* [Problem] Repeat each line exactly as it is written.

─── Recorded information ───

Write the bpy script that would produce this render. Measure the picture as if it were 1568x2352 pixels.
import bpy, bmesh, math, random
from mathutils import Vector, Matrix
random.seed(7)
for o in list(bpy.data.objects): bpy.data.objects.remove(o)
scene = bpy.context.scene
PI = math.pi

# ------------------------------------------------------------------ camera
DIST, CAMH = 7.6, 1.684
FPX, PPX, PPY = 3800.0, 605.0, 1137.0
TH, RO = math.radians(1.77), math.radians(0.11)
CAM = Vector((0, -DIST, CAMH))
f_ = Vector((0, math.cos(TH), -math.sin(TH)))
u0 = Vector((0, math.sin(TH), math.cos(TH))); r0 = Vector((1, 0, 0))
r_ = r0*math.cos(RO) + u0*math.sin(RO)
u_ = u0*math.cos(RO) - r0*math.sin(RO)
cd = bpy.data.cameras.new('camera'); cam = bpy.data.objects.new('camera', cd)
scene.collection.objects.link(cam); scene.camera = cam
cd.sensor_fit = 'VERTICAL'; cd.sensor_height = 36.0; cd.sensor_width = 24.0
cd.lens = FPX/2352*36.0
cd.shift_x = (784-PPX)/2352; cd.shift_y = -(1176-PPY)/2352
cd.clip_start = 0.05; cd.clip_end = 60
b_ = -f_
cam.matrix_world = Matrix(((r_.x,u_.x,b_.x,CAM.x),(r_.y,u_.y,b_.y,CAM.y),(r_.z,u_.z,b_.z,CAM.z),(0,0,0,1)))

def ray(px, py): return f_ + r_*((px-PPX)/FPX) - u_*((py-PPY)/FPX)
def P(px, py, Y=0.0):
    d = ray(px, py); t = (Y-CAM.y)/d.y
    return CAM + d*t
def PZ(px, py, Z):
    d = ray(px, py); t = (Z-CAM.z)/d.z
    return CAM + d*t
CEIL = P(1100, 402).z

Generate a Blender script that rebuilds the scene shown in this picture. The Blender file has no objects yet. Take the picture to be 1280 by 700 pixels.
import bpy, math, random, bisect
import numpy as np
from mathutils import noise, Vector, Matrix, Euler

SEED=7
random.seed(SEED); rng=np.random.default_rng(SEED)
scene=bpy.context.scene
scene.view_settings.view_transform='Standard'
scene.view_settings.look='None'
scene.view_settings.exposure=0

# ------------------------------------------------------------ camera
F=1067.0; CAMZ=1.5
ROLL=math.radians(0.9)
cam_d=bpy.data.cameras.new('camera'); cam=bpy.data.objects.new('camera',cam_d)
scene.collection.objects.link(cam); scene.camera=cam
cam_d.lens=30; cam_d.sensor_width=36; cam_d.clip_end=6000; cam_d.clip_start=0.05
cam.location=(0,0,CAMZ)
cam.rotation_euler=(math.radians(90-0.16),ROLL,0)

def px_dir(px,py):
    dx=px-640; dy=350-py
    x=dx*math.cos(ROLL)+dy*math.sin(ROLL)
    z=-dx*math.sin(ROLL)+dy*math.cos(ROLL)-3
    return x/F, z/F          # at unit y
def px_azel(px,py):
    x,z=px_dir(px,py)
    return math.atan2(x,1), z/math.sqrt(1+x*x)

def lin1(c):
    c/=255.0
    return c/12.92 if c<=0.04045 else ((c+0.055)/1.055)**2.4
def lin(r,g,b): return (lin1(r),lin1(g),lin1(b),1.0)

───

* [Problem solution]
Write the bpy script that would produce this render. Measure the picture as if it were 1568x2352 pixels.
import bpy, bmesh, math, random
from mathutils import Vector, Matrix
random.seed(7)
for o in list(bpy.data.objects): bpy.data.objects.remove(o)
scene = bpy.context.scene
PI = math.pi

# ------------------------------------------------------------------ camera
DIST, CAMH = 7.6, 1.684
FPX, PPX, PPY = 3800.0, 605.0, 1137.0
TH, RO = math.radians(1.77), math.radians(0.11)
CAM = Vector((0, -DIST, CAMH))
f_ = Vector((0, math.cos(TH), -math.sin(TH)))
u0 = Vector((0, math.sin(TH), math.cos(TH))); r0 = Vector((1, 0, 0))
r_ = r0*math.cos(RO) + u0*math.sin(RO)
u_ = u0*math.cos(RO) - r0*math.sin(RO)
cd = bpy.data.cameras.new('camera'); cam = bpy.data.objects.new('camera', cd)
scene.collection.objects.link(cam); scene.camera = cam
cd.sensor_fit = 'VERTICAL'; cd.sensor_height = 36.0; cd.sensor_width = 24.0
cd.lens = FPX/2352*36.0
cd.shift_x = (784-PPX)/2352; cd.shift_y = -(1176-PPY)/2352
cd.clip_start = 0.05; cd.clip_end = 60
b_ = -f_
cam.matrix_world = Matrix(((r_.x,u_.x,b_.x,CAM.x),(r_.y,u_.y,b_.y,CAM.y),(r_.z,u_.z,b_.z,CAM.z),(0,0,0,1)))

def ray(px, py): return f_ + r_*((px-PPX)/FPX) - u_*((py-PPY)/FPX)
def P(px, py, Y=0.0):
    d = ray(px, py); t = (Y-CAM.y)/d.y
    return CAM + d*t
def PZ(px, py, Z):
    d = ray(px, py); t = (Z-CAM.z)/d.z
    return CAM + d*t
CEIL = P(1100, 402).z

Generate a Blender script that rebuilds the scene shown in this picture. The Blender file has no objects yet. Take the picture to be 1280 by 700 pixels.
import bpy, math, random, bisect
import numpy as np
from mathutils import noise, Vector, Matrix, Euler

SEED=7
random.seed(SEED); rng=np.random.default_rng(SEED)
scene=bpy.context.scene
scene.view_settings.view_transform='Standard'
scene.view_settings.look='None'
scene.view_settings.exposure=0

# ------------------------------------------------------------ camera
F=1067.0; CAMZ=1.5
ROLL=math.radians(0.9)
cam_d=bpy.data.cameras.new('camera'); cam=bpy.data.objects.new('camera',cam_d)
scene.collection.objects.link(cam); scene.camera=cam
cam_d.lens=30; cam_d.sensor_width=36; cam_d.clip_end=6000; cam_d.clip_start=0.05
cam.location=(0,0,CAMZ)
cam.rotation_euler=(math.radians(90-0.16),ROLL,0)

def px_dir(px,py):
    dx=px-640; dy=350-py
    x=dx*math.cos(ROLL)+dy*math.sin(ROLL)
    z=-dx*math.sin(ROLL)+dy*math.cos(ROLL)-3
    return x/F, z/F          # at unit y
def px_azel(px,py):
    x,z=px_dir(px,py)
    return math.atan2(x,1), z/math.sqrt(1+x*x)

def lin1(c):
    c/=255.0
    return c/12.92 if c<=0.04045 else ((c+0.055)/1.055)**2.4
def lin(r,g,b): return (lin1(r),lin1(g),lin1(b),1.0)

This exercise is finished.